Ich verstehe keine Literarischen Texte?

4 Antworten

Ich würde grundsätzlich einen Dramentext bevorzugen. Du hast den Vorteil, dass

  • du keinen zusätzlichen Erzähler hast, allerdings deutlich hinweisende Regieanweisungen.
  • eher weniger rhetorische Stilmittel anwenden musst, da die Figuren vorwiegend natürlich sprechen.
  • meist zwei Figuren einen Konflikt mit entgegengesetzten Werten austragen, d.h. die Figuren sprechen nicht nur für sich, sondern beleuchten sich indirekt auch gegenseitig.
  • anstelle von Inhaltsangaben, die bei viel Handlung nötig sind, meist Sinnabschnitte über einzelne Gesprächsthemen (mit Zeilenangaben) ausreichen.
  • Ein Dramentext gilt allgemein als schwieriger, obwohl er das nicht unbedingt ist. Sachtexte zu erfassen und mit Synonymen auf höherer Abstraktionsebene wiederzugeben ist eigentlich riskanter, obwohl es heißt, dies sei nur Reproduktion.

Du musst allerdings wegen der Komplexität den Dramentext mehrfach lesen und über einige psychologische und sonstige abstrakte Begriffe (Tradition-Emanzipation, Ehre-Liebe etc.) verfügen. Das kann man durch Sekundärliteratur gut trainieren.

In der Klausur ist es hilfreich, Unterstreichungen in mehreren Farben vorzunehmen und Randbemerkungen über Sachverhalte und Gefühle hinzuzufügen.

Wir können nicht wissen, ob du einfach ungeübt bist oder psychische Besonderheiten wie Autismus hast, was das Interpretieren erschweren kann. Für manche Menschen ist es einfach schwer, sich in die Gefühlswelt anderer hineinzuversetzen, besonders, wenn sie recht ichbezogen leben.

Versuche, Abschnitt für Abschnitt zusammenzufassen: Was wird beschrieben? Warum passiert das gerade? Kann man das vom konkreten Geschehen abgesehen verallgemeinern?

Beispiel:

  1. Jemand weint.
  2. Weil jemand traurig ist.
  3. konkret: Liebeskummer.

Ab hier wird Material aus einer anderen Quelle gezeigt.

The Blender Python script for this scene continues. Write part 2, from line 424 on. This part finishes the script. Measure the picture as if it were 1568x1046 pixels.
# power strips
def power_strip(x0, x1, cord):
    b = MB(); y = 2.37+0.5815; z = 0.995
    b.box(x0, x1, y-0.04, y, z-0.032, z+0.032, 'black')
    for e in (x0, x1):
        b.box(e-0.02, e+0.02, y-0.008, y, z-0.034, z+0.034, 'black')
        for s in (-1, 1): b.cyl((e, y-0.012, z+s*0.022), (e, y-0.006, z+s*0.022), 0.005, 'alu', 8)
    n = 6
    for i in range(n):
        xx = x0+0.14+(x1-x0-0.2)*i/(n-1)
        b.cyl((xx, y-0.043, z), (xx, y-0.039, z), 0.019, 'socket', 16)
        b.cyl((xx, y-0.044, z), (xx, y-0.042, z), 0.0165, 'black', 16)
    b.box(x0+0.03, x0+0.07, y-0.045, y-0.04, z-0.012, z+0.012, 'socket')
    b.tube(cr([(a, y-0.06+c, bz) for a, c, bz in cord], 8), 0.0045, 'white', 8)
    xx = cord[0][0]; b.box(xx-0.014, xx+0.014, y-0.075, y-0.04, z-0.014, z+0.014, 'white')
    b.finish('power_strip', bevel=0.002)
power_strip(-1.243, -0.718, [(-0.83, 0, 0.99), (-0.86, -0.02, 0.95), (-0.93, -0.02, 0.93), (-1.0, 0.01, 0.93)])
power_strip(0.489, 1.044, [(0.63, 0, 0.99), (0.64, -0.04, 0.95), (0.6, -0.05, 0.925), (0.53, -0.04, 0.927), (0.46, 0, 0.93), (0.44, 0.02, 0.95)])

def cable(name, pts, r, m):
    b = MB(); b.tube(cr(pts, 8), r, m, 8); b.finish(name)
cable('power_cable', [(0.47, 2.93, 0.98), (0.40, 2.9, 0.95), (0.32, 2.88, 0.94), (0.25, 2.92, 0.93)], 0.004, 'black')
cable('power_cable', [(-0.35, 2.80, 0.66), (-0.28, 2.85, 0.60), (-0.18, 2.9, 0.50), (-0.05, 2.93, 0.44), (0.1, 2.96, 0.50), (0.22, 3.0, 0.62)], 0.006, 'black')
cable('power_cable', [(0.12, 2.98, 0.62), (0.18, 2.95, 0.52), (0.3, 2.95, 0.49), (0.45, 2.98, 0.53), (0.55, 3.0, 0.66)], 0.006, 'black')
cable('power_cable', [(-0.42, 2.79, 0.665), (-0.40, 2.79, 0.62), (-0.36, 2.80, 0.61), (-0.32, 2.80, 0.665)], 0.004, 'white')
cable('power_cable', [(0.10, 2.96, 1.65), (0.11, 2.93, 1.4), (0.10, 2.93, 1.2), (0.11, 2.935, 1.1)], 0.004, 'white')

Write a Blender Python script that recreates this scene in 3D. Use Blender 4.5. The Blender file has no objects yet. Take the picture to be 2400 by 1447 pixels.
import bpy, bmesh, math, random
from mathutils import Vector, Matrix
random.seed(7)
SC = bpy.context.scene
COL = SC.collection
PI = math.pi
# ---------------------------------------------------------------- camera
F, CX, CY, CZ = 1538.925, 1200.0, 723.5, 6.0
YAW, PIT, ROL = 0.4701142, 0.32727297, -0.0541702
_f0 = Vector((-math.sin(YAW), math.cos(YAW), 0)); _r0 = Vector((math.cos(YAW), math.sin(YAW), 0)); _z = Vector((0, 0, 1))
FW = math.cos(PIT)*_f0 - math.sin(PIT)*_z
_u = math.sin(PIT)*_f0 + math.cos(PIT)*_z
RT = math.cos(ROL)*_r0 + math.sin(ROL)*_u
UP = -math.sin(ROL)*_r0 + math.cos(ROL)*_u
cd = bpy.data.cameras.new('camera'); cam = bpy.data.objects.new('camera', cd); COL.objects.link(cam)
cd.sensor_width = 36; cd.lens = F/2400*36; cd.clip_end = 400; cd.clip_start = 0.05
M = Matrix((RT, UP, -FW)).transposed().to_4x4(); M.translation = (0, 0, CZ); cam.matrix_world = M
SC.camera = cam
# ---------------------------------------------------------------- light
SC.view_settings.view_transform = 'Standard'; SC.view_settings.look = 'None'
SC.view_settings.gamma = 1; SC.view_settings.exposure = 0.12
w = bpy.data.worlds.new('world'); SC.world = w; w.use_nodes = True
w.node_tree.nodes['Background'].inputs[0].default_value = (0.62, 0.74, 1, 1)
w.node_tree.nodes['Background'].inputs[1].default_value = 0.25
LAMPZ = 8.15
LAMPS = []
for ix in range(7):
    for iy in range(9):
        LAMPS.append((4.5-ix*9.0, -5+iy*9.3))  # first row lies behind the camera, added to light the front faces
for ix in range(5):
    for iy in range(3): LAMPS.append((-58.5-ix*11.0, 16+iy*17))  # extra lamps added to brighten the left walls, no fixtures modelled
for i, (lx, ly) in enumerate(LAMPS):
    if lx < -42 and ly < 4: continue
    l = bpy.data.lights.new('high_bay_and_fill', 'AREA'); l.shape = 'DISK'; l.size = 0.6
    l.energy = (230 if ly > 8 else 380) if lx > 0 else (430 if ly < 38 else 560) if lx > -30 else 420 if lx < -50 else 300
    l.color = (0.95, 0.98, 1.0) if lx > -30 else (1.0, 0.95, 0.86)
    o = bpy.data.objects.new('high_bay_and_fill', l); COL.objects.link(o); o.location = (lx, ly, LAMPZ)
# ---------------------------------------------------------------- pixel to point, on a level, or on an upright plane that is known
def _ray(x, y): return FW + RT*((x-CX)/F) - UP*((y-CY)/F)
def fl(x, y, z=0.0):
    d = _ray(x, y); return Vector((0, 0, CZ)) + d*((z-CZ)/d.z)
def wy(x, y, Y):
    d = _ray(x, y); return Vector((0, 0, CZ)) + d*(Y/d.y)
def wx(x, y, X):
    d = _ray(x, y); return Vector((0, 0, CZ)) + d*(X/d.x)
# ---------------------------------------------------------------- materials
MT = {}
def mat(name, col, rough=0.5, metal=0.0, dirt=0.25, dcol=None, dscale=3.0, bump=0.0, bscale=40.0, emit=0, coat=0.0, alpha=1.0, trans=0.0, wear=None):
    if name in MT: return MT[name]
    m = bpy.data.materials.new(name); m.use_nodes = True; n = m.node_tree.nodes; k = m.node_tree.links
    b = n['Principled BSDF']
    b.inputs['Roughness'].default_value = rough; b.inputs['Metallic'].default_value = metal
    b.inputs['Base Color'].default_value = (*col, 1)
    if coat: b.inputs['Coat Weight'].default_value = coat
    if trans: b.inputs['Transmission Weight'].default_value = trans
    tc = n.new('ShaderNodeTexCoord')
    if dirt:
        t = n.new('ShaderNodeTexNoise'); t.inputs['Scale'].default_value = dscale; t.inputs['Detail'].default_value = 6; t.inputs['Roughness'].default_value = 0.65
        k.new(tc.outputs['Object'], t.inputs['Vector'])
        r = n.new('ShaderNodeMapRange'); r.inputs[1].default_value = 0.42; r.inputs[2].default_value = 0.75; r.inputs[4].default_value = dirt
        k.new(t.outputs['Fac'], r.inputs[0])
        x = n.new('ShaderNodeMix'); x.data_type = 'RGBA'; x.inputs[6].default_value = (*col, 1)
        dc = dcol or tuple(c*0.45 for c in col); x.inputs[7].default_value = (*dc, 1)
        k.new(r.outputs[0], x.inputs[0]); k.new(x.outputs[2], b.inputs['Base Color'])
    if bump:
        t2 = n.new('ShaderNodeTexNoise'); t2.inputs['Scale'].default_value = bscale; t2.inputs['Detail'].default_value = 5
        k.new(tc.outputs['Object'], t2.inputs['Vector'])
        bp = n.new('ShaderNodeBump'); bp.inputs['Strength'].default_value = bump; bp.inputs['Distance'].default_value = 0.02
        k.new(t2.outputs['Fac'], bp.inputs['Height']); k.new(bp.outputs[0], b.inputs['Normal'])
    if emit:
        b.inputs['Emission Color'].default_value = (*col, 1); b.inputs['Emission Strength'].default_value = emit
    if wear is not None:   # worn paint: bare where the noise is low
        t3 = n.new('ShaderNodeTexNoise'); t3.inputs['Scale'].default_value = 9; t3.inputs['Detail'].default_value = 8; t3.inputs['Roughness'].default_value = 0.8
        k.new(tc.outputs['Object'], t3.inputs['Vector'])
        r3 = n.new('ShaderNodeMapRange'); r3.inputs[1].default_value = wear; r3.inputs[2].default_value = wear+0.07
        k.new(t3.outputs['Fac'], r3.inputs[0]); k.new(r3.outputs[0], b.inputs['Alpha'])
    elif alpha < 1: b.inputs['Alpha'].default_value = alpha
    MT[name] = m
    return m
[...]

Ursache: Enttäuschung.
  4. Interpretation des Abschnitts: Die Protagonistin hatte etwas anderes erwartet und ist nun enttäuscht darüber, dass es nicht eintritt.

Nun hängt es vom Thema ab, ob man das noch mehr verallgemeinern sollte. Steht die Hauptperson stellvertretend für etwas größeres? Steht eine junge Frau stellvertretend für die Freiheit oder die Emanzipation? Steht der Teufel für die Versuchung, Schwäche und Laster? Dann kann die Interpretation politische Dimensionen annehmen.

Wenn du nicht wild spekulierst, sondern Absatz für Absatz vorgehst, kannst du nicht schief liegen.

Vielleicht hilft es, wenn du dir einen Klassiker zur Hand nimmst und parallel Interpretationshilfen/Textanalysen/Lektürehilfen dazu liest. Diese kann man kaufen.

Dann entwickelst du über kurz oder lang ein Verständnis, wie du vorgehen musst.

Oder du nimmst dir für den Anfang eine einfache Fabel vor.

Übung macht den Meister.

Du musst anfangen Geschichten zu lesen, wenn du sie verstehen willst. Fang mit einfacher Lektüre an. Kurzgeschichten, Jugendbücher... Finde heraus, was dich interessiert und arbeite dich weiter vor.

Oder wiederhole die Bücher, welche du in Unter- und Mittelstufe gelesen hast; zusammen mit den entsprechenden Aufgaben und Klausuren. Aber: erwarte keine Wunder. Belletristik zu analysieren und auseinander zu nehmen ist schwer, wenn du so gar keinen Zugang dazu hast, wie Geschichten aufgebaut sind und wie Bildsprache funktionieren.